Kenneth Mundt, a scientist with Arlington-based Environ, which conducted the study for the Chromium Coalition, said the decision to split the data was based on "scientific issues," including differences in the way samples were obtained at the U.S. and German plants.

He did not have an explanation for why he ultimately lumped workers together differently than they were in the initial, unpublished version -- a change that blended the intermediate-exposure workers with the low-exposure workers and resulted in a finding of no risk.

Mundt said he was under no pressure from his industry sponsors to doctor the data.

Joel Barnhart of Elementis Chromium in Corpus Christi, Tex. -- who served as chairman of the Chromium Coalition -- said he could not recall how decisions were made with regard to the analysis and publication of the data.

"I feel confident that no one I'm aware of was trying to intentionally hide what they thought was useful information," Barnhart said.

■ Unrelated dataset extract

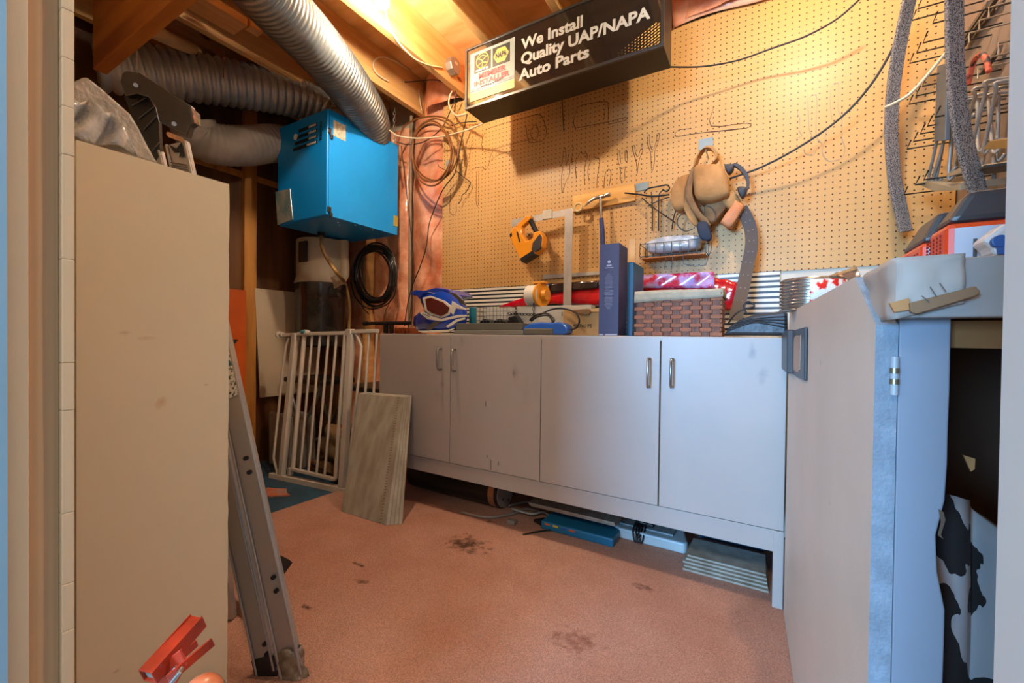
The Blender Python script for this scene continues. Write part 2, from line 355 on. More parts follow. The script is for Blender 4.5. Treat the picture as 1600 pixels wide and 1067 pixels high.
# ================================================================== pegboard
m_peg = mat('pegboard', 'CFA468', 0.42, scale=1.3, col2='C49658', bump=0.05, spec=0.35)
N, L, b = nodes_of(m_peg); src = b.inputs['Base Color'].links[0].from_socket
P0 = aY(1268.1, 205, YW); PITCH_IN = 0.0254
tc = N.new('ShaderNodeTexCoord'); sp = N.new('ShaderNodeSeparateXYZ'); L.new(tc.outputs['Object'], sp.inputs[0])
def cell(sock, ph):
    a = N.new('ShaderNodeMath'); a.operation = 'MULTIPLY_ADD'; a.inputs[1].default_value = 1 / PITCH_IN; a.inputs[2].default_value = -ph / PITCH_IN + 200.5; L.new(sock, a.inputs[0])
    f = N.new('ShaderNodeMath'); f.operation = 'FRACT'; L.new(a.outputs[0], f.inputs[0])
    s_ = N.new('ShaderNodeMath'); s_.operation = 'SUBTRACT'; L.new(f.outputs[0], s_.inputs[0]); s_.inputs[1].default_value = 0.5
    q = N.new('ShaderNodeMath'); q.operation = 'POWER'; q.inputs[1].default_value = 2; L.new(s_.outputs[0], q.inputs[0]); return q.outputs[0]
ad = N.new('ShaderNodeMath'); ad.operation = 'ADD'; L.new(cell(sp.outputs[0], P0.x), ad.inputs[0]); L.new(cell(sp.outputs[2], P0.z), ad.inputs[1])
sq = N.new('ShaderNodeMath'); sq.operation = 'SQRT'; L.new(ad.outputs[0], sq.inputs[0])
mr = N.new('ShaderNodeMapRange'); mr.inputs[1].default_value = 0.10; mr.inputs[2].default_value = 0.145; mr.inputs[3].default_value = 1; mr.inputs[4].default_value = 0; L.new(sq.outputs[0], mr.inputs[0])
mx = N.new('ShaderNodeMix'); mx.data_type = 'RGBA'; L.new(mr.outputs[0], mx.inputs[0]); L.new(src, mx.inputs[6]); mx.inputs[7].default_value = lin('3A220C'); L.new(mx.outputs[2], b.inputs['Base Color'])
PB = thing('pegboard', 'tan pegboard covering the back wall with drawn tool outlines', 'pegboard', (-0.6, YW + 0.004, 1.1))
zb = 0.5 * (aY(690, 448, YW).z + aY(1372, 425, YW).z)
print('PEG bottom', zb, aY(690, 448, YW).z, aY(1372, 425, YW).z)
MB().box((-1.85, YW, zb), (0.615, YW + 0.006, 2.415)).build('panel', m_peg, PB)
def zpts(pts, sc, ox, oy): return [(ox + x / sc, oy + y / sc) for x, y in pts]
OUT = []
Z3 = (4, 700, 0); Z7 = (5.333, 700, 200); Z8 = (5.333, 960, 200); Z4 = (3.2, 1100, 0)
OUT += [(zpts(p, *Z3), 'drawn') for p in ([(220, 945), (210, 900), (225, 840), (260, 800), (480, 735), (570, 715), (600, 760), (615, 820), (600, 870), (570, 885), (520, 890), (500, 870), (485, 780)], [(225, 950), (380, 905), (520, 870)],
        [(530, 790), (515, 830), (530, 870), (555, 870), (565, 820), (550, 780), (530, 790)], [(800, 810), (785, 770), (800, 700), (830, 660), (980, 635), (1000, 660), (1000, 755)], [(985, 650), (975, 740)],
        [(800, 800), (1000, 762), (1100, 735), (1115, 750), (1000, 777)])]
OUT += [(zpts(p, *Z7), 'drawn') for p in ([(950, 540), (945, 420), (955, 330), (935, 310), (950, 295), (965, 180), (980, 180), (985, 320), (1010, 200), (1035, 155), (1045, 180), (1030, 270), (1045, 280), (1015, 300), (1015, 380), (985, 440), (955, 540)],
        [(1070, 420), (1060, 290), (1085, 240), (1105, 195), (1120, 215), (1150, 210), (1160, 240), (1140, 320), (1135, 400), (1140, 470)], [(1175, 440), (1165, 360), (1180, 300), (1215, 240), (1230, 250), (1260, 260), (1260, 310), (1245, 400), (1240, 500)],
        [(1300, 500), (1305, 410), (1325, 350), (1355, 355), (1355, 410), (1340, 490)], [(1430, 190), (1415, 200), (1420, 295), (1437, 290), (1430, 190)], [(1475, 190), (1478, 270), (1495, 270), (1490, 190), (1475, 190)],
        [(1430, 320), (1450, 340), (1480, 320), (1470, 370), (1475, 420), (1455, 450), (1435, 420), (1440, 370), (1430, 320)],
        [(190, 360), (230, 330), (290, 325), (300, 340), (330, 330), (360, 210)], [(240, 360), (235, 610), (255, 630), (257, 370)], [(200, 120), (185, 200), (160, 310), (135, 390)], [(20, 350), (25, 480), (15, 700), (65, 712), (68, 640)], [(330, 300), (380, 250), (470, 205), (560, 185)])]
OUT += [(zpts(p, *Z8), 'drawn') for p in ([(150, 150), (155, 190), (170, 240), (185, 300), (190, 380), (200, 300), (215, 240), (235, 190), (235, 130), (220, 170), (195, 240), (175, 200), (170, 150), (150, 150)],
        [(280, 60), (275, 130), (300, 200), (305, 270), (315, 360), (335, 270), (335, 200), (370, 100), (375, 50), (355, 50), (350, 110), (320, 185), (295, 130), (295, 60), (280, 60)], [(640, 5), (530, 18), (515, 70), (680, 45), (1080, 2)])]
OUT += [(zpts(p, *Z4), 'light') for p in ([(520, 500), (525, 640), (540, 690), (500, 740), (510, 770), (550, 775), (565, 740), (590, 720), (560, 670), (565, 490), (540, 480), (520, 500)],
        [(640, 600), (630, 500), (640, 430), (660, 415), (675, 430), (670, 540), (690, 600), (690, 690), (705, 740), (690, 790), (640, 805), (615, 800), (590, 760), (605, 700), (610, 640)],
        [(465, 560), (480, 600), (475, 650), (490, 680), (460, 690)])]
OUT += [(zpts([(50, 535), (35, 630), (215, 615), (215, 640), (35, 660)], *Z4), 'drawn')]
m_pen = mat('marker_line', '5A3614', 0.7); m_pen2 = mat('pencil_line', '9A8A6E', 0.7)
for pts, k in OUT:
    P = spline([aY(x, y, YW - 0.0006) for x, y in pts], 3)
    MB().ribbon(P, Vector((0.0013, 0, 0.0013)), Vector((0, 0.0006, 0))).build('tool_outline', m_pen if k == 'drawn' else m_pen2, PB)
# bare strip of wall lining under the pegboard
m_strip = mat('pale_lining', 'DCCFB8', 0.6, scale=4, var=0.1)
tag(MB().box((-1.845, YW + 0.008, 0.02), (0.615, YW + 0.02, zb + 0.04)).build('backing_board', m_strip), 'pale backing board behind the counter, below the pegboard', 'backing board')

# ================================================================== base cabinet
YC = 1.62
m_door = mat('cabinet_door_white', 'AAA39C', 0.4, scale=2.0, var=0.05)
for (x, y, rx, rz, c_, s_) in ((805, 583, 0.03, 0.07, '8A847C', 0.6), (822, 615, 0.04, 0.1, '9A9288', 0.5), (722, 535, 0.03, 0.05, '948A7C', 0.5), (683, 618, 0.05, 0.05, 'A0917E', 0.5), (1176, 548, 0.02, 0.05, '6E7276', 0.55), (1192, 585, 0.03, 0.06, '6E7276', 0.55), (668, 520, 0.1, 0.02, 'A0917E', 0.3), (720, 530, 0.02, 0.04, '6A645C', 0.5), (803, 584, 0.012, 0.03, '55504A', 0.55), (690, 600, 0.03, 0.03, '7A6C5C', 0.5)):  # smudges, plus two grey marks painting a belt shadow on the right door
    p = aY(x, y, YC); blot(m_door, (p.x, YC, p.z), (rx, 0.3, rz), c_, s_)
CB = thing('base_cabinet', 'long white four-door base cabinet standing under the pegboard', 'cabinet', (-0.86, 1.9, 0.0))
zt, zd, zr = 0.897, aY(1028, 791, YC).z, aY(1205, 862, YC).z
XC0 = aY(592.5, 600, YC).x; xs = [XC0, aY(703.5, 600, YC).x, aY(845, 600, YC).x, aY(1031, 600, YC).x]; XC1 = aY(1228, 700, YC).x
print('CAB', zd, zr, xs, XC1)
bd = MB().box((XC0, YC + 0.021, zd), (XC1, 2.17, zt - 0.018))
bd.build('carcass', m_door, CB, bevel=0.001)
MB().box((XC0, YC + 0.001, zt - 0.018), (XC1, 2.19, zt)).build('top_panel', m_door, CB, bevel=0.0015)
MB().box((XC0, YC + 0.004, zr), (XC1, YC + 0.022, zd - 0.001)).build('bottom_rail', m_door, CB, bevel=0.001)
xl = aY(1207, 900, YC).x
MB().box((xl, YC + 0.002, 0.011), (XC1, YC + 0.04, zd - 0.001)).build('leg', m_door, CB, bevel=0.002)
MB().box((XC0, 2.10, 0.011), (XC0 + 0.04, 2.14, zd)).build('leg', m_door, CB, bevel=0.002)
MB().box((XC1 - 0.04, 2.10, 0.011), (XC1, 2.14, zd)).build('leg', m_door, CB, bevel=0.002)
m_pull = mat('nickel_pull', 'A8A49C', 0.28, metal=1.0)
edges = xs + [XC1]
for i in range(4):
    x0, x1 = edges[i] + 0.0015, edges[i + 1] - 0.0015
    if i == 3: x0 += 0.002
    d = MB().box((x0, YC, zd + 0.002), (x1, YC + 0.018, zt - 0.021 + 0.017)).build('door', m_door, CB, bevel=0.0015)
    PW[d.name] = Matrix.Identity(4)
    hx, hy0, hy1 = ((690, 545, 577), (712, 546, 579), (1015, 560, 604), (1051, 561, 604))[i]
    a_, b_ = aY(hx, hy0, YC), aY(hx, hy1, YC); rr = 0.0045
    pts = [Vector((a_.x, YC, a_.z)), Vector((a_.x, YC - 0.024, a_.z)), Vector((a_.x, YC - 0.03, a_.z - 0.008)), Vector((a_.x, YC - 0.03, b_.z + 0.008)), Vector((a_.x, YC - 0.024, b_.z)), Vector((a_.x, YC, b_.z))]
    h = MB().tube(pts, rr, 10).build('handle', m_pull, None, smooth=50); h.parent = d; h.matrix_parent_inverse = d.matrix_world.inverted() if False else Matrix.Identity(4)
    h.matrix_parent_inverse = PW[CB.name].inverted() if False else Matrix.Identity(4)
    if i == 1:
        for (sx_, sy_, ln) in ((759, 627, 8), (761, 711, 4), (767, 718, 16), (779, 721, 6)):
            q, q2 = aY(sx_, sy_, YC - 0.0004), aY(sx_, sy_ + ln, YC - 0.0004)
            s_ = MB().cyl(q, q2, 0.0013, 5).build('paint_chip', T_black, None); s_.parent = d; s_.matrix_parent_inverse = Matrix.Identity(4)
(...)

Chromium representatives have told OSHA that a 1 microgram standard would cost the industry more than $5 billion a year and would force the closing of more than half the nation's electroplating shops -- most of which are small and cannot afford new controls.

Asked for a reaction to evidence that data relevant to a legal rulemaking were withheld from the agency, an OSHA spokesperson said only: "Our focus is to meet the court-imposed February 28, 2006, deadline to issue a final rule. We fully expect to meet our deadline."